The Office of the Independent Commissioner Against Corruption was left embarrassed and forced to pull its latest corruption report from public circulation yesterday after an email from an involved party was discovered in the office’s junk email folder.

The report, into a Darwin City Council procurement process, had found a former employee engaged in corrupt conduct and had not properly dealt with a conflict of interest when she hired another person for a job.

The report added that the woman had not provided a response to the OICAC in relation to the adverse findings, which is part of the “natural justice process” afforded to people being investigated.
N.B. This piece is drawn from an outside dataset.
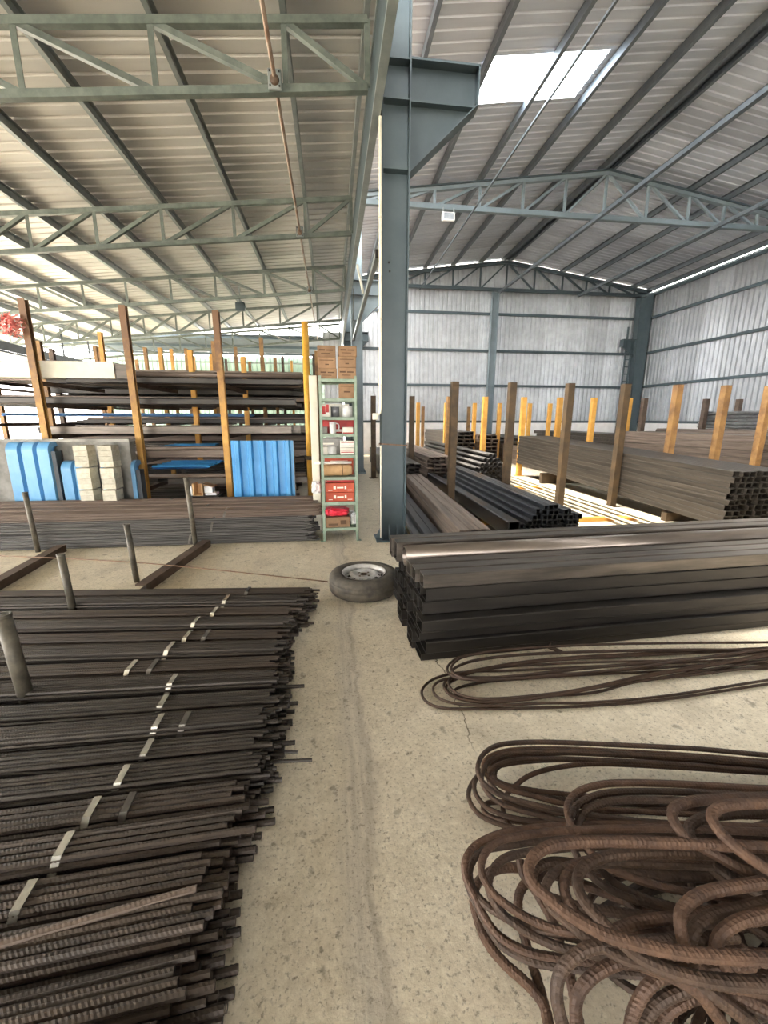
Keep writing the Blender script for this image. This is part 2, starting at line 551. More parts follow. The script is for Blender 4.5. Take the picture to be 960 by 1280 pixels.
ground = ob('ground_outside', mk('ground_outside', [(-70, -40, -.03), (60, -40, -.03), (60, 80, -.03), (-70, 80, -.03)], [(0, 1, 2, 3)], M['earth']))
tag(ground, 'pale dusty ground outside the open sides of the shed', 'ground', kind='structure')
fl = ob('floor', mk('floor', [(-14, -14, 0), (14.6, -14, 0), (14.6, 26, 0), (-14, 26, 0), (-14, -14, -.2), (14.6, -14, -.2), (14.6, 26, -.2), (-14, 26, -.2)], [(0, 1, 2, 3), (0, 4, 5, 1), (1, 5, 6, 2), (2, 6, 7, 3), (3, 7, 4, 0)], M['floor']))
tag(fl, 'dusty stained concrete floor with a smooth joint strip down the aisle', 'floor', kind='structure')

def corr_sheet(name, n, pitch, L0f, L1f, m, ribw=.05, ribh=.03, flip=1):
    """ribbed sheet: n ribs across (local y), running along local x from L0f(y) to L1f(y), ribs rise to +z*flip"""
    prof = []
    for k in range(n):
        y = k * pitch
        prof += [(y, 0), (y + pitch / 2 - ribw * .75, 0), (y + pitch / 2 - ribw * .4, ribh), (y + pitch / 2 + ribw * .4, ribh), (y + pitch / 2 + ribw * .75, 0)]
    prof.append((n * pitch, 0))
    V = []
    for y, z in prof:
        V += [(L0f(y), y, z * flip), (L1f(y), y, z * flip)]
    F = [(2 * i, 2 * i + 1, 2 * i + 3, 2 * i + 2) for i in range(len(prof) - 1)]
    return mk(name, V, F, m)

zL = lambda x: 5.53 + .1 * (x - .45)                       # underside of the left roof's purlins ~ .1 below this
def zR(x):                                                 # purlin line of the right roof
    return 7.15 + .138 * (x - .85) if x < 7.5 else 8.07 - .138 * (x - 7.5)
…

Five hours after publishing the report by deputy commissioner Rex Wild, the OICAC issued a statement to say the report had been removed from its website and that the woman had in fact provided a response which had gone to the junk folder.

“An email with attached letter from a party mentioned in the report, who was responding to the ICAC’s natural justice process, was classified by government computer security filters, automatically placed in a ‘junk’ email folder and was not seen,” the statement said.

“As a result, the report incorrectly referred to ‘no response being provided by the party’.

“Today the letter was brought to the ICAC’s attention by the party’s lawyer and the report was immediately removed from the OICAC’s website.”

It is a huge embarrassment for the anti-corruption watchdog, which the NT Independent understands is in the process of releasing numerous reports before the end of the financial year.

It remains unclear why nobody in the office was checking the “junk email folder” or what treasures might be contained therein.

“The ICAC takes their obligations under the Act extremely seriously and is rectifying this matter with the affected party, which may result in the report being reissued,” the statement said.

“Accountability is a core ICAC value and internal processes have been reviewed to reduce the risk of this type of administrative error reoccurring.”

Commissioner Ken Fleming issued an extraordinary public statement on Wednesday, retracting the findings and apologising to the two women at the centre of the investigation for not being afforded natural justice.